Task to complete: Your task is to output the listing word for word, with pictures excluded.

Source data:
◇ ◇ ◇ ◇
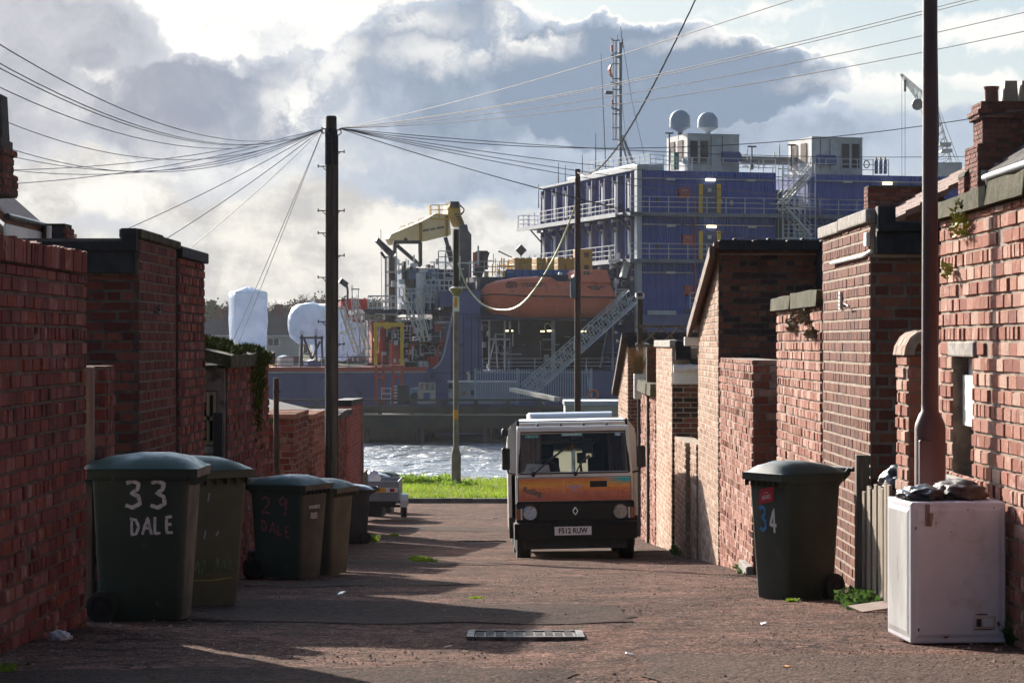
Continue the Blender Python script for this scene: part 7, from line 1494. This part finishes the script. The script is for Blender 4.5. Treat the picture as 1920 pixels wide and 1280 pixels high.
for i, (px_, d, yt, w, k, lb) in enumerate(((392,430,560,34,1,'rounded olive tree at the left end of the far tree line'),(420,436,572,40,0,'low brown tree left of the wrapped tower'),(440,440,562,44,2,'bare twiggy tree just left of the wrapped tower'),(520,432,566,40,2,'bare twiggy tree just right of the wrapped tower'),(545,440,560,46,0,'brown tree above the far house roof right of the wrapped tower'),(572,430,548,56,2,'broad bare tree, tallest in the far tree line, above the wrapped drum'),(600,436,552,44,0,'brown tree next to the telegraph pole, on its left'),(640,440,556,40,1,'olive tree next to the telegraph pole, on its right'),(700,440,548,40,1,'olive tree behind the raised ramp arm of the ship'),(672,434,560,40,0,'brown tree between the floodlight and the ship column'))): far_tree(px_, d, yt, w, lb, 40+i, k)
# harbour crane far right
d = 420.; Xp = lambda x, y, o=0: Vector(((x-960)*d/F, d+o, (640-y)*d/F)); bz = Xp(1790, 660)
rt = empty('harbour_crane', bz, 'distant white lattice harbour crane behind the houses on the right', 'crane'); o_ = tuple(-q for q in bz)
def lattice(mb, a0, a1, b0, b1, n, w):
    for a, b in ((a0, a1), (b0, b1)):
        for y in (0, 1.5): mb.bar(a+Vector((0,y,0)), b+Vector((0,y,0)), w)
    for k in range(n):
        q, q2 = k/n, (k+1)/n; p = [a0.lerp(a1,q), b0.lerp(b1,q), a0.lerp(a1,q2), b0.lerp(b1,q2)]; mb.bar(p[0], p[1], w*.6); mb.bar(p[0], p[3], w*.6); mb.bar(p[0]+Vector((0,1.5,0)), p[3]+Vector((0,1.5,0)), w*.6)
m_cr = M('harbour_crane_white', (.40,.42,.42), (.32,.34,.35), .5, .6)
mb = MB(); lattice(mb, Xp(1690,138), Xp(1758,196), Xp(1698,152), Xp(1748,222), 9, .15); mb.build('jib', m_cr, rt, o_)
mb = MB(); lattice(mb, Xp(1752,180), Xp(1786,310), Xp(1730,205), Xp(1758,310), 10, .15); mb.bar(Xp(1752,180), Xp(1800,308), .08); mb.bar(Xp(1756,220), Xp(1796,308), .08); mb.build('tower', m_cr, rt, o_)
mb = MB(); mb.box(*sum([[Xp(1760,0).x, Xp(1782,0).x], [d-1, d+2], [Xp(0,274).z, Xp(0,268).z]], [])); mb.box(*sum([[Xp(1764,0).x, Xp(1784,0).x], [d-1, d+2], [Xp(0,286).z, Xp(0,280).z]], [])); mb.box(*sum([[Xp(1735,0).x, Xp(1800,0).x], [d-2, d+3], [Xp(0,400).z, Xp(0,306).z]], [])); mb.build('machine_house', m_cr, rt, o_)
mb = MB(); mb.bar(Xp(1697,150), Xp(1697,330), .06); mb.bar(Xp(1691,142), Xp(1691,330), .05); mb.bar(Xp(1697,150), Xp(1697,172), .35); mb.build('hoist_rope', m_cable, rt, o_)
mb = MB(); mb.lathe([(0,-.5),(.9,-.4),(1.0,0),(.9,.4),(0,.5)], tuple(Xp(1720,196)), 14, 0, 'y'); mb.build('counterweight', m_kp, rt, o_, smooth=40)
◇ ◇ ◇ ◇
Exercise result:
Continue the Blender Python script for this scene: part 7, from line 1494. This part finishes the script. The script is for Blender 4.5. Treat the picture as 1920 pixels wide and 1280 pixels high.
for i, (px_, d, yt, w, k, lb) in enumerate(((392,430,560,34,1,'rounded olive tree at the left end of the far tree line'),(420,436,572,40,0,'low brown tree left of the wrapped tower'),(440,440,562,44,2,'bare twiggy tree just left of the wrapped tower'),(520,432,566,40,2,'bare twiggy tree just right of the wrapped tower'),(545,440,560,46,0,'brown tree above the far house roof right of the wrapped tower'),(572,430,548,56,2,'broad bare tree, tallest in the far tree line, above the wrapped drum'),(600,436,552,44,0,'brown tree next to the telegraph pole, on its left'),(640,440,556,40,1,'olive tree next to the telegraph pole, on its right'),(700,440,548,40,1,'olive tree behind the raised ramp arm of the ship'),(672,434,560,40,0,'brown tree between the floodlight and the ship column'))): far_tree(px_, d, yt, w, lb, 40+i, k)
# harbour crane far right
d = 420.; Xp = lambda x, y, o=0: Vector(((x-960)*d/F, d+o, (640-y)*d/F)); bz = Xp(1790, 660)
rt = empty('harbour_crane', bz, 'distant white lattice harbour crane behind the houses on the right', 'crane'); o_ = tuple(-q for q in bz)
def lattice(mb, a0, a1, b0, b1, n, w):
    for a, b in ((a0, a1), (b0, b1)):
        for y in (0, 1.5): mb.bar(a+Vector((0,y,0)), b+Vector((0,y,0)), w)
    for k in range(n):
        q, q2 = k/n, (k+1)/n; p = [a0.lerp(a1,q), b0.lerp(b1,q), a0.lerp(a1,q2), b0.lerp(b1,q2)]; mb.bar(p[0], p[1], w*.6); mb.bar(p[0], p[3], w*.6); mb.bar(p[0]+Vector((0,1.5,0)), p[3]+Vector((0,1.5,0)), w*.6)
m_cr = M('harbour_crane_white', (.40,.42,.42), (.32,.34,.35), .5, .6)
mb = MB(); lattice(mb, Xp(1690,138), Xp(1758,196), Xp(1698,152), Xp(1748,222), 9, .15); mb.build('jib', m_cr, rt, o_)
mb = MB(); lattice(mb, Xp(1752,180), Xp(1786,310), Xp(1730,205), Xp(1758,310), 10, .15); mb.bar(Xp(1752,180), Xp(1800,308), .08); mb.bar(Xp(1756,220), Xp(1796,308), .08); mb.build('tower', m_cr, rt, o_)
mb = MB(); mb.box(*sum([[Xp(1760,0).x, Xp(1782,0).x], [d-1, d+2], [Xp(0,274).z, Xp(0,268).z]], [])); mb.box(*sum([[Xp(1764,0).x, Xp(1784,0).x], [d-1, d+2], [Xp(0,286).z, Xp(0,280).z]], [])); mb.box(*sum([[Xp(1735,0).x, Xp(1800,0).x], [d-2, d+3], [Xp(0,400).z, Xp(0,306).z]], [])); mb.build('machine_house', m_cr, rt, o_)
mb = MB(); mb.bar(Xp(1697,150), Xp(1697,330), .06); mb.bar(Xp(1691,142), Xp(1691,330), .05); mb.bar(Xp(1697,150), Xp(1697,172), .35); mb.build('hoist_rope', m_cable, rt, o_)
mb = MB(); mb.lathe([(0,-.5),(.9,-.4),(1.0,0),(.9,.4),(0,.5)], tuple(Xp(1720,196)), 14, 0, 'y'); mb.build('counterweight', m_kp, rt, o_, smooth=40)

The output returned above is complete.